L’imminente esibizione del teatro nazionale nella colonia di Kiryat Arba dimostra che il boicottaggio contro l’attività israeliana in Cisgiordania da solo non potrà mai destabilizzare l’occupazione.
30 ottobre 2016 Scritto da Michel Warschawski
Quante volte siamo stati attaccati come sostenitori del movimento di Boicottaggio, Disinvestimento e Sanzioni (BDS) per aver sostenuto il boicottaggio accademico e culturale di Israele? Decine di volte, anche dai cosiddetti attivisti di sinistra.
La cultura è neutra, dicono i cinici sia da destra che sinistra. La cultura non è (e non deve essere) legata al conflitto coloniale in Palestina. La cultura è, infatti, la Svizzera del conflitto!
E, comunque, accademici e produttori culturali sono dalla “nostra” parte. Non meritano di essere puniti.
A questo punto è importante ricordare che il BDS non prende di mira individui o opere specifiche, ma piuttosto istituzioni ed eventi.
La recente decisione dell’Habima Theater di esibirsi negli insediamenti di Kiryat Arba dimostra come questa presa di posizione culturale sia insostenibile. Il nome stesso dell’Habima Theater è la prova dell’inutilità della cosiddetta rinuncia della cultura alla politica. Una decisione governativa presa nel 1958 ha modificato il nome di questa vecchia e nobile istituzione in “Habima National Theater”. E’ quindi impossibile separare il teatro dal suo ruolo nazionale.
Oggi Habima è il fiore all’occhiello delle istituzioni culturali israeliane. Situato a Tel Aviv, si rivolge a un pubblico nazionale e internazionale. Proprio come tutte le altre principali istituzioni culturali israeliane, riconosce che parte della sua missione è quella di rappresentare lo stato di Israele nel mondo e promuovere un’immagine positiva di esso - anche se solo per garantirsi un continuo finanziamento.
La storia di cui ci occupiamo oggi è invece incentrata sul prossimo spettacolo dell’Habima Theater nella colonia israeliana di Kiryat Arba in Cisgiordania, nel distretto di Hebron. L’Habima si è assunto la responsabilità politica della sua decisione. Vale la pena citare la dichiarazione della compagnia sulla questione: “La gestione del teatro rifiuta con disgusto qualsiasi appello ad escludere cittadini ed ad escludere città e condanna ogni tentativo di boicottaggio culturale in qualsiasi luogo in cui vivano cittadini israeliani.”

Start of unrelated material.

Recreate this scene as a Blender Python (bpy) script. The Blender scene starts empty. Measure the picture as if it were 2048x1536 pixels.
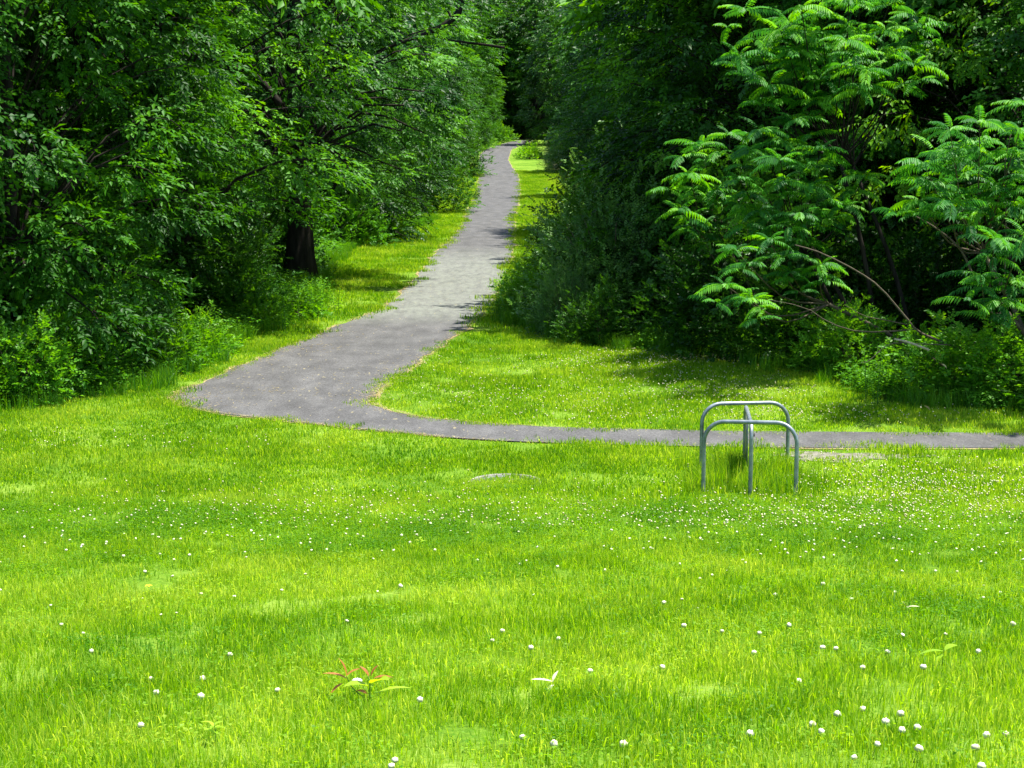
import bpy, math, random
import numpy as np
from mathutils import Vector, Matrix

# ------------------------------------------------------------------ camera, light
sc = bpy.context.scene
COL = sc.collection
FPX, HC = 3300.0, 4.25
TH = math.atan(518.0 / FPX)
cam_d = bpy.data.cameras.new('camera'); cam = bpy.data.objects.new('camera', cam_d); COL.objects.link(cam)
cam.location = (0, 0, HC); cam.rotation_euler = (math.pi / 2 - TH, 0, 0)
cam_d.sensor_width = 36.0; cam_d.lens = FPX / 2048 * 36.0; cam_d.clip_end = 2000; cam_d.clip_start = 0.1
sc.camera = cam

SUN = Vector((0.30, 0.05, 0.94)).normalized()
elev = math.asin(SUN.z); azim = math.atan2(SUN.x, SUN.y)
w = bpy.data.worlds.new('World'); sc.world = w; w.use_nodes = True
nt = w.node_tree; bg = nt.nodes['Background']
sky = nt.nodes.new('ShaderNodeTexSky'); sky.sky_type = 'NISHITA'; sky.sun_disc = False
sky.sun_elevation = elev; sky.sun_rotation = azim
nt.links.new(sky.outputs[0], bg.inputs[0]); bg.inputs[1].default_value = 0.125
sd = bpy.data.lights.new('sun', 'SUN'); sd.energy = 4.8; sd.angle = math.radians(0.53); sd.color = (1.0, 0.95, 0.86)
so = bpy.data.objects.new('sun', sd); COL.objects.link(so)
so.rotation_euler = (-SUN).to_track_quat('-Z', 'Y').to_euler()
sc.view_settings.view_transform = 'Standard'; sc.view_settings.look = 'None'
sc.view_settings.gamma = 1; sc.view_settings.use_curve_mapping = False
sc.view_settings.exposure = 1.4
sc.render.engine = 'CYCLES'
sc.cycles.max_bounces = 6; sc.cycles.diffuse_bounces = 3; sc.cycles.glossy_bounces = 2
sc.cycles.transmission_bounces = 3

rng = np.random.default_rng(7)
rnd = random.Random(7)

# ------------------------------------------------------------------ terrain and pixel helpers
def sstep(a, b, x):
    t = np.clip((np.asarray(x, float) - a) / (b - a), 0, 1)
    return t * t * (3 - 2 * t)

def terrain(x, y):
    y = np.asarray(y, float); x = np.asarray(x, float)
    s = 2.65 - 0.155 * np.maximum(y, 0)
    k = 0.35                                       # soft foot of the slope
    h = k * np.log1p(np.exp(np.clip(s / k, -40, 40)))
    h = h * (1 - sstep(17.0, 19.5, y))
    h = h + np.maximum(0, (y - 95)) * 0.02 * sstep(95, 125, y)
    und = 0.025 * np.sin(x * 1.1 + 0.4 * y) * np.sin(0.9 * y - 0.3 * x) * (1 - sstep(14, 17, y))
    return h + und

C, S = math.cos(TH), math.sin(TH)
def ray(px, py):
    u = (px - 1024) / FPX; v = (768 - py) / FPX
    return Vector((u, C + v * S, -S + v * C))
def P(px, py, D):                                  # world point seen at a pixel, at distance y = D
    r = ray(px, py); t = D / r.y
    return Vector((r.x * t, D, HC + r.z * t))
def G(px, py):                                     # ground point seen at a pixel
    r = ray(px, py); lo, hi = 0.5, 900.0
    for _ in range(50):
        m = (lo + hi) / 2; p = r * m
        if HC + p.z > float(terrain(p.x, p.y)): lo = m
        else: hi = m
    p = r * lo
    return Vector((p.x, p.y, float(terrain(p.x, p.y))))

LT = [(281,1032),(286,1012),(292,990),(300,970),(310,960),(335,957),(352,959),(370,955),(395,948),(420,936),(450,925),(475,905),(505,872),(540,845),(565,825),(590,800),(622,760),(648,685),(675,625),(700,560),(738,470),(780,372),(798,342),(815,372),(828,432),(842,560),(858,700),(870,830),(878,900),(884,1000),(891,1200),(895,1400),(898,1640)]
RT = [(281,1068),(286,1056),(292,1040),(300,1022),(320,1016),(335,1024),(350,1036),(380,1041),(410,1036),(440,1029),(490,1028),(520,1020),(550,1008),(605,985),(630,962),(660,928),(715,850),(740,815),(760,785),(788,748),(808,742),(822,772),(838,850),(848,960),(856,1100),(861,1300),(865,1500),(867,1800),(868,2040),(869,2800),(898,2800)]
def table(T):
    D, X = [], []
    for py, px in sorted(T, key=lambda t: -t[0]):
        g = G(px, py); D.append(g.y); X.append(g.x)
    return np.array(D), np.array(X)
LD, LX = table(LT); RD, RX = table(RT)
PD0, PD1 = LD[0], LD[-1]; CLX = float(LX[-1]); CLY = PD1 - 228; import sys; print('PATH', PD0, PD1, LX[-3:], file=sys.stderr)
def on_path(x, y, m=0.0):
    l = np.interp(y, LD, LX) - m; r = np.interp(y, RD, RX) + m
    return (y > PD0 - m) & (y < PD1) & (x > l) & (x < r)
WLT = [(860,-500),(840,-200),(822,20),(800,200),(775,300),(730,395),(690,470),(655,560),(600,640),(540,650),(500,700),(450,850),(410,895),(370,912),(330,930),(300,950),(284,1000)]
WRT = [(850,2600),(835,2200),(828,1950),(800,1790),(765,1640),(730,1500),(700,1250),(675,1100),(650,1020),(620,1040),(560,1060),(500,1090),(450,1105),(400,1110),(350,1095),(320,1075),(284,1085)]
WLD, WLX = table(WLT); WRD, WRX = table(WRT)
def in_wood(x, y):                                 # signed depth into the wood, metres
    l = np.interp(y, WLD, WLX) - x; r = x - np.interp(y, WRD, WRX)
    d = np.maximum(l, r)
    d = np.where(y < WLD[0], -5.0, d)
    d = np.where(y > PD1 + 3, np.maximum(d, y - PD1 - 3), d)
    return d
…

“Siamo interessati a continuare a fornire un elevato livello culturale ai cittadini israeliani”, aggiunge.
Tutti i “cittadini israeliani,” tutte “le comunità israeliane”: qui l’Habima, insieme a molti altri operatori culturali israeliani consapevoli portatori di cultura e illuminismo vogliono semplicemente cancellare la Green Line che separa oggi Israele dai Territori Occupati.
Ancora un altro presunto progressista, il giornalista Ali Karp, ha scritto sul quotidiano israeliano Haaretz:
”Il teatro nazionale di Israele deve esibirsi in Kiryat Arba … La voce della sinistra, la voce dell’umanesimo e l’opposizione all’occupazione … deve essere ascoltata soprattutto dalle persone che vivono negli insediamenti … In altre parole, dobbiamo convincere chi si è perduto.”
Volendo stare alla logica di Karp, sarebbe la mancanza di cultura a spiegare la violenza coloniale dei residenti di Kiryat Arba. Un po’ di Molière, di Shakespeare o di Hanoch Levin e i coloni diventeranno pacifisti con colombe di carta al posto delle pistole.
Per quanto mi sforzi di capire Karp ed i suoi amici della sinistra sionista, non riesco a vedere come, con lo spettacolo a Kiryat Arba, gli attori del Teatro convinceranno i cosiddetti “lost ones” (quelli che si sono persi) del fatto che vivono dove non dovrebbero vivere. Al contrario, il teatro nazionale di Israele portando a Kiryat Arba i suoi spettacoli supporta il progetto di normalizzazione dei coloni che, con il tempo, si convinceranno che non ci sarà alcuna differenza tra l’insediamento di Kiryat Arba e la città di Kiryat Ata a Haifa.
In ogni caso, il semplice fatto che persone istruite come Karp o il direttore dell’Habima Theater ignorino la Green Line dovrebbe porre fine al dibattito tra un boicottaggio della occupazione o un boicottaggio di Israele. Qui si tratta infatti di boicottare Israele e le sue istituzioni - non solo gli insediamenti e i loro prodotti. Questo è l’unico modo da sempre per “convincere quelli che si sono perduti” e che costituiscono la stragrande maggioranza dei cittadini israeliani.
Michael Warschawski è un attivista anticolonialista israeliano, ex prigioniero politico, e co-fondatore del Alternative Information Center.